I believe that, when it comes to the moment they actually have to give their vote, people know what they do. Despite the disadvantages, I also see a lot of positive sides of the involvement of showbizz celebrity in the political arena. Overal, I even think it could increase the usually low interest in politics of the majority of people, as showbizz personalities are often very well able to bring across a message. The most important argument in favor of their involvement, is probably the fact that pop stars and actors are, like you and me, people! They also have an opinion (which I don't always agree with, but that's besides the point), they have a vision on the future and they have as much right to take part in the democratic process as you and me. 
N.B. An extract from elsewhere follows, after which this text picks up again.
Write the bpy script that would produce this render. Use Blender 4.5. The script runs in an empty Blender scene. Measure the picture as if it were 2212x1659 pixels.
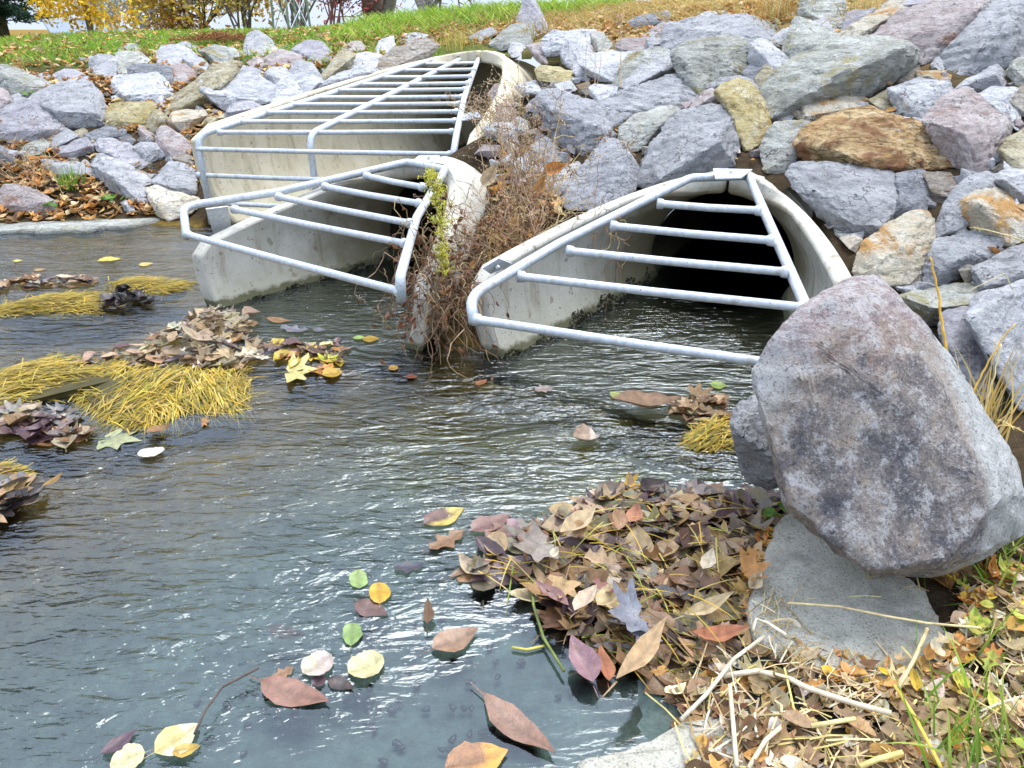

Maybe that's one of the very few links between politics and the Eurovision Song Contest; It's a very democratic process. Constantly under evaluation, sometimes changing and each now and then facing heavy (ánd healthy) criticizm. But in the end, you can vote. For your favorite song, for the best dress, for the funniest act, or for your neighbour country (even if they have a really bad song, but I wouldn't do that...). In the end, the winner goes home with the biggest support from across Europe. And then we can heavily debate the outcome again... Isn't that the beauty of democracy?